# AIM
Scan the material for the word "script", and copy each line where it shows up.

# DATA SECTION
┌──

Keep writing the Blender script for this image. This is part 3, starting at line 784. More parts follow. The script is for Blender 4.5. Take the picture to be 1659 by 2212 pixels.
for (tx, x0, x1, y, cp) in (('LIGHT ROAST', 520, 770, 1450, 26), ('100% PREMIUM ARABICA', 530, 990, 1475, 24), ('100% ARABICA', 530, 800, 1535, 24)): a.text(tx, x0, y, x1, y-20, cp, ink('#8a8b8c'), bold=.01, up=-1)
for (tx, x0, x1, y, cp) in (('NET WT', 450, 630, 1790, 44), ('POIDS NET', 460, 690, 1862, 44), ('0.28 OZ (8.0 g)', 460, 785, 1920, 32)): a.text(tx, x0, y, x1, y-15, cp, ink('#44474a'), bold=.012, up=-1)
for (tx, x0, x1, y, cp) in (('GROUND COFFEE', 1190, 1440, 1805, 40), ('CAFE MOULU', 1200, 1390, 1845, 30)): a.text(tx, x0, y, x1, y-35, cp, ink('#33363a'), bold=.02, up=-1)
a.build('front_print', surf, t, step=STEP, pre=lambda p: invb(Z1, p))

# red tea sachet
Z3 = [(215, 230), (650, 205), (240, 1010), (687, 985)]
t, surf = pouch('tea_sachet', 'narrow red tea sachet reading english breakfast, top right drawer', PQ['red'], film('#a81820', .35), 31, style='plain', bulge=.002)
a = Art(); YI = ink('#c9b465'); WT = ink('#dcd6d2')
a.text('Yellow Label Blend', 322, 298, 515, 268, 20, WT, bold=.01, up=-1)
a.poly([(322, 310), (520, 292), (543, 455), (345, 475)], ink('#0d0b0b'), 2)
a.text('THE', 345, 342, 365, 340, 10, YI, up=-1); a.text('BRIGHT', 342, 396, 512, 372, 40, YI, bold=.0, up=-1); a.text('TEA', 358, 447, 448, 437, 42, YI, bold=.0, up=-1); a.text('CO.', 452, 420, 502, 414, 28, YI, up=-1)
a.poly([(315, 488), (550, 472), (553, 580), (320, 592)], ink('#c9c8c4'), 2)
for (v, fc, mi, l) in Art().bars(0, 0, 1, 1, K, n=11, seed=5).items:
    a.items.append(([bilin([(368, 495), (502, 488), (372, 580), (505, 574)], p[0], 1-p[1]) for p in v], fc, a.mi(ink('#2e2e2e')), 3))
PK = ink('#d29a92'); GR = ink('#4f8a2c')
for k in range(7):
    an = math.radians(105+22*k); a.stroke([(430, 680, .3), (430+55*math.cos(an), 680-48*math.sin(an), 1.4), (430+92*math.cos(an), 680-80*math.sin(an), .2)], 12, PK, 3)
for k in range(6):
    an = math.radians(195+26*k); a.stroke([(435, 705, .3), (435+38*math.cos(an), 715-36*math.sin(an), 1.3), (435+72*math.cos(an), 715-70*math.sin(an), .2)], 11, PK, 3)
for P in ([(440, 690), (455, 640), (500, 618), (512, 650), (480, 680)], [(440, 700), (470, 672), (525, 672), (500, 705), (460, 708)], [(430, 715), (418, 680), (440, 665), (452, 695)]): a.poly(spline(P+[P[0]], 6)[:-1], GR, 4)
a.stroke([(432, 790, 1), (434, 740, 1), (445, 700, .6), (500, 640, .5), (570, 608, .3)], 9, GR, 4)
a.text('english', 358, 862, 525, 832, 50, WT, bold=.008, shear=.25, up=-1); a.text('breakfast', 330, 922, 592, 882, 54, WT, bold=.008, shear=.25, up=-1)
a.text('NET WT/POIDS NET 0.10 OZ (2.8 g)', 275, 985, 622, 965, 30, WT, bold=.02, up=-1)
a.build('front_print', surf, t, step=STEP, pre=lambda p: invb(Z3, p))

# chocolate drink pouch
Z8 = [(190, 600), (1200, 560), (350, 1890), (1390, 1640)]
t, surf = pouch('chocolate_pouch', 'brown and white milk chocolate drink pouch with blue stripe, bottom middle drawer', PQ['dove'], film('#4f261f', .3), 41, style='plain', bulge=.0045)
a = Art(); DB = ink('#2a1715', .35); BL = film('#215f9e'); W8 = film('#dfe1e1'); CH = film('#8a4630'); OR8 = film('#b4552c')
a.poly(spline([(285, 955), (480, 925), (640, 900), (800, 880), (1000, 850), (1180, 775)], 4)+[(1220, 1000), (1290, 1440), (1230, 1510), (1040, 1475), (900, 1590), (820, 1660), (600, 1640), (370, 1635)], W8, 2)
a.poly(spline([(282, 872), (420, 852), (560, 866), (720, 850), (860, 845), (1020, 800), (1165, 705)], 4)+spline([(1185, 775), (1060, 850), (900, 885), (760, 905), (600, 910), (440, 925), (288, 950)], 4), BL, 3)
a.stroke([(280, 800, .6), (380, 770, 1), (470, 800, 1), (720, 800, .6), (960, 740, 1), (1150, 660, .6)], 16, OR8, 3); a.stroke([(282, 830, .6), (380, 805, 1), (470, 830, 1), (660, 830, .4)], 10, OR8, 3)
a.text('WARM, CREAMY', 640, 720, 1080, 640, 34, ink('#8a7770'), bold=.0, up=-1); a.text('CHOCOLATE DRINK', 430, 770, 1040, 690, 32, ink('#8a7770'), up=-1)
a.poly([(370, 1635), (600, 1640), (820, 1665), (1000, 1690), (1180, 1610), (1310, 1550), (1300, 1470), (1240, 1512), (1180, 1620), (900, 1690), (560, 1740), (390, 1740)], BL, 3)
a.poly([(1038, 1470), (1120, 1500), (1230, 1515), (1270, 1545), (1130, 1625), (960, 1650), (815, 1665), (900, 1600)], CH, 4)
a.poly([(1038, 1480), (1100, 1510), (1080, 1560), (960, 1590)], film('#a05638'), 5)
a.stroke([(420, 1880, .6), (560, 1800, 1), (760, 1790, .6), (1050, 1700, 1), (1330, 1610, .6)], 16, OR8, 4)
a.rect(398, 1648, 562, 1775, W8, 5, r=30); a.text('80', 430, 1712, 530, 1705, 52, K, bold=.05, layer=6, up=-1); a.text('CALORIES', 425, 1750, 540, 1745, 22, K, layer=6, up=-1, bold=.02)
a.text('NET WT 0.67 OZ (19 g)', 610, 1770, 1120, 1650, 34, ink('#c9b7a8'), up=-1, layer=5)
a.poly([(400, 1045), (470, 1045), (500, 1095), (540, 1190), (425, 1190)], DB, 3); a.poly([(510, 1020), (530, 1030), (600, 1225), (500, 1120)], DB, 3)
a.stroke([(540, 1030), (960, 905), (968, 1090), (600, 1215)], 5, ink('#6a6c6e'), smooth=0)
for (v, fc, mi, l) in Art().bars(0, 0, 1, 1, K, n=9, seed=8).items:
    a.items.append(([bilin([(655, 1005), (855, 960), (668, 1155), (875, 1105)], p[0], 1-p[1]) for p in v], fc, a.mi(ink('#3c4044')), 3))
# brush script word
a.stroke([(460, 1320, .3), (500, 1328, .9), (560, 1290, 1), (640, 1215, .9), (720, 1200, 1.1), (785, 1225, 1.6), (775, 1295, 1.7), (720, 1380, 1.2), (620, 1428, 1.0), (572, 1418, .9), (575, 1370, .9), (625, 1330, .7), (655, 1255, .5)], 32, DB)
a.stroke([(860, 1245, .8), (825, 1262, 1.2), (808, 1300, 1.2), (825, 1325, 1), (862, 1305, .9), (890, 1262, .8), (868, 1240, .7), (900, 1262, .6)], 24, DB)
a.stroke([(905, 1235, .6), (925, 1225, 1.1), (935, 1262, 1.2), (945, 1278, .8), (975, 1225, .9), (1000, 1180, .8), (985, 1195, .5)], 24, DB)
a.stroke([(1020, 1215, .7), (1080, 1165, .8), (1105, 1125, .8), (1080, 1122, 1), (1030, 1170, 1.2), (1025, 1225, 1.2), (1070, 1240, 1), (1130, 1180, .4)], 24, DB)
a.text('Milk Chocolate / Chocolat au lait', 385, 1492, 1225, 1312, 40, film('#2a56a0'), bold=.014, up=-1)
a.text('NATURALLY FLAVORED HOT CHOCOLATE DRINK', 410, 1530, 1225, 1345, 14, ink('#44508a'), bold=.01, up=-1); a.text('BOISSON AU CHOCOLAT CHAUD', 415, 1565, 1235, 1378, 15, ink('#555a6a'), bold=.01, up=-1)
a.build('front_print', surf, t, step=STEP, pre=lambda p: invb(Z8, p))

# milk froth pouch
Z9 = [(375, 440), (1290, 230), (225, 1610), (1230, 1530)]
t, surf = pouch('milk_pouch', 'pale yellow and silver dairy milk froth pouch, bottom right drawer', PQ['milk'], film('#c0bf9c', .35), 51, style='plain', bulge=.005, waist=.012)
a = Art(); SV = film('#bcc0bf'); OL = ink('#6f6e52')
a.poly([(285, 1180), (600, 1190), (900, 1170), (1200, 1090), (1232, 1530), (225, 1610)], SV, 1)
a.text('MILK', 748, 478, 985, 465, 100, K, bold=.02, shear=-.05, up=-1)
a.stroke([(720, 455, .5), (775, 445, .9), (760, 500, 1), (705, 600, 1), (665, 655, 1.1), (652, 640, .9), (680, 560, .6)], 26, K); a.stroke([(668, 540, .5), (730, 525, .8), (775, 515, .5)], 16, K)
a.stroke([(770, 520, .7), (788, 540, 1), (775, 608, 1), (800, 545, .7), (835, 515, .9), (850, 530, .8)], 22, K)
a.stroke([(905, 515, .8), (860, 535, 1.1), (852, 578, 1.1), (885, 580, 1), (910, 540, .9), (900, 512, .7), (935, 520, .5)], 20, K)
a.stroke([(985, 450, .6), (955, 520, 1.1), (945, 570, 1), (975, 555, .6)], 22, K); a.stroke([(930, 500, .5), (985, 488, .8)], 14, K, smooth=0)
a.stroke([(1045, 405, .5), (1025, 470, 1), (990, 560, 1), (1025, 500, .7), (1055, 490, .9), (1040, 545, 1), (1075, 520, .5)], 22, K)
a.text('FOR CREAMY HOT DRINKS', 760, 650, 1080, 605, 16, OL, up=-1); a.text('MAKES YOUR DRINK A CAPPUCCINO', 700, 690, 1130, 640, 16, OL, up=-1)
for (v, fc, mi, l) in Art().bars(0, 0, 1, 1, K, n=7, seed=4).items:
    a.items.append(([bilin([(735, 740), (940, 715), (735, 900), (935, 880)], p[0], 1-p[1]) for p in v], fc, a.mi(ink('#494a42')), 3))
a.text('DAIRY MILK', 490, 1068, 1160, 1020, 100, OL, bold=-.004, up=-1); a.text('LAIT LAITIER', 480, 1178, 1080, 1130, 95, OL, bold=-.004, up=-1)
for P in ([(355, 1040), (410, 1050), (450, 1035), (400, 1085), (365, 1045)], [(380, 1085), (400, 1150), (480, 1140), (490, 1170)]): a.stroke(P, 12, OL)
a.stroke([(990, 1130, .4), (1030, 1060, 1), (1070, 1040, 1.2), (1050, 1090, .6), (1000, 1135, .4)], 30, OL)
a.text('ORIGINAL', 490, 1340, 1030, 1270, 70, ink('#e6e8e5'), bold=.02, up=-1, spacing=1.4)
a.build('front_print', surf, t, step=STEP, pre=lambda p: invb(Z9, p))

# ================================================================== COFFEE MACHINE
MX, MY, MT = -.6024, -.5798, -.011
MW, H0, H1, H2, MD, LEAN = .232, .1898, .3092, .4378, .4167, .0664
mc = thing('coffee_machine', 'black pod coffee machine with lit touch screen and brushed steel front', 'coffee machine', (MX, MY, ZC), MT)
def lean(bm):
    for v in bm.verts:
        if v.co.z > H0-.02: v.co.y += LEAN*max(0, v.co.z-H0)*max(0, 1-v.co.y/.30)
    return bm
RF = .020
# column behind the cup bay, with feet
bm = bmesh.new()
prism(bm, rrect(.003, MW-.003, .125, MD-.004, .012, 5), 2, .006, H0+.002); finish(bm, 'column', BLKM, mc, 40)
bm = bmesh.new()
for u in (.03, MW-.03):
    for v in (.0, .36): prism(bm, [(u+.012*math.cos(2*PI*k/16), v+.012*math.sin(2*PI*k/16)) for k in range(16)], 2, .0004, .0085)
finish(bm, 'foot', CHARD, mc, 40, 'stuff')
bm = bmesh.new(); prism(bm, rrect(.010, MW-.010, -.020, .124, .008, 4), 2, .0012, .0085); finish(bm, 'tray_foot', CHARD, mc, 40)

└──

# TASK SOLUTION
Keep writing the Blender script for this image. This is part 3, starting at line 784. More parts follow. The script is for Blender 4.5. Take the picture to be 1659 by 2212 pixels.
# brush script word